Senator Christopher J. Dodd of Connecticut, a member of the Foreign Relations Committee, agreed that Ms. Rice should head to the region immediately. “We’re late into this game,” he told Fox News. “This could spin out of control to such a degree that we could have a major, major war in the Middle East.”

When Ms. Rice was asked later whether she might engage in the sort of shuttle diplomacy made famous by her predecessor Henry Kissinger, she replied, “I’m thinking about it.”

“I certainly stand ready to do so when I believe that I can make a difference.”

But, she added: “We first need a way ahead. Let’s recognize that simply going in and shuttling back and forth, if you don’t know where you’re trying to go, is not going to help.” It was vital, Ms. Rice said, to work with the United Nations and other parties “to lay a foundation so that we don’t have continual further crises.”

Prime Minister Tony Blair of Britain has urged Mr. Bush to send Ms. Rice to the region, Time magazine has reported, citing an unidentified British official.

American lawmakers have mostly defended Israel’s response to the Hezbollah attacks.

“We need to stand firm with our friends the Israelis,” Senator George Allen, Republican of Virginia, said on Fox News. “They are protecting themselves.”

A Democrat, Senator Dianne Feinstein of California, supported the Bush administration’s response but suggested an additional line of action: for Mr. Bush to send two former presidents, his father and Bill Clinton, to the region. “I think it would be a masterful diplomatic stroke,” Ms. Feinstein told CNN.

Both Ms. Rice and Mr. Bush pointed fingers at Syria and Iran for supporting and perhaps guiding Hezbollah, as well as militants of Hamas, who now controls the Palestinian government.

“They’re all — Iran, Syria, Hezbollah, Hamas — trying to destabilize democratic and moderate forces, trying to throw the region into chaos,” Ms.
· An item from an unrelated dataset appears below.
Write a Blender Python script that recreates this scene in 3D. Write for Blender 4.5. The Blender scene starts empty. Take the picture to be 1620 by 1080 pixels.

Rice said. “They can’t be allowed to do that.”

Mr. Bartlett said Group of 8 countries increasingly agreed that Hezbollah was to blame for the Lebanon crisis, adding, “What you’re going to see is a further isolation of the governments of Syria and Iran, and more people joining the moderate forces” in the region.

The Russian foreign minister, Sergey V. Lavrov, said he considered the Syrian-Iranian link to Hezbollah’s attacks speculative. “We take this very seriously, but we want to see facts,” he said on CNN. “Whenever we ask for facts, there are not too many, if any.”

But a senior Republican senator, Trent Lott of Mississippi, said on CNN that he hoped Syria and Iran would understand “that using their surrogate Hezbollah will not succeed, and in the end it may backfire.”